Just be present

Digital Precense

Nowadays, biometrics are everywhere, from simple things like height in a passport to more sophisticated applications like facial recognition in crowd control.

One common denominator of the mainstream applications of biometrics is that they focus on differentiating individuals. In this sense, technology is used to separate us from each other.

What if we could use technology not just to differentiate us but to bring us closer together? This unique perspective sparked the idea for this project, using biometrics as a tool for connection, not separation.

The project draws inspiration from the works “The artist is present” by Maria Abramovic and “Pulse” by Rafael Lozabo


In this version, the installation has two physically separated stations where visitors can feel each other’s heartbeats.
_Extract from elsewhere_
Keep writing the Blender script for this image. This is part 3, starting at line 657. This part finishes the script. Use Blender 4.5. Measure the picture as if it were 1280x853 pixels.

The installation works as follows: Two participants sit in front of each other and put their hands on the station. On the one hand, a hearth-beat sensor captures the hearth signals and sends them to the other station. On the other hand, a motor that vibrates to the rhythm of the heartbeat of the person on the other station.

Technical Specifications

The installation uses ESP8266 (NodeMCU) microcontrollers, heartbeat sensors and vibrating motors. Those are connected wirelessly using OSC communication. TouchDesigner is used to orchestrate the communication and process the heartbeat signals.

Process Documentation

I developed this concept and installation during the fourth year of the DogTime program at the Gerrit Rietveld Academy. 

Files related to this work can be found in this Git repository.

Some challenges were: 

  • Visitors have strong preconceptions of how a heartbeat should be visualized, namely a beating shape. It required some investigation to make the visual concept and the overarching concept not fall into this mainstream preconception. 
  • The raw heart signals had a lot of noise. Moreover, when more sensors were connected to the same microcontroller, they would interfere with each other. One reason to move to wireless communication was to isolate each sensor to reduce noise and interference.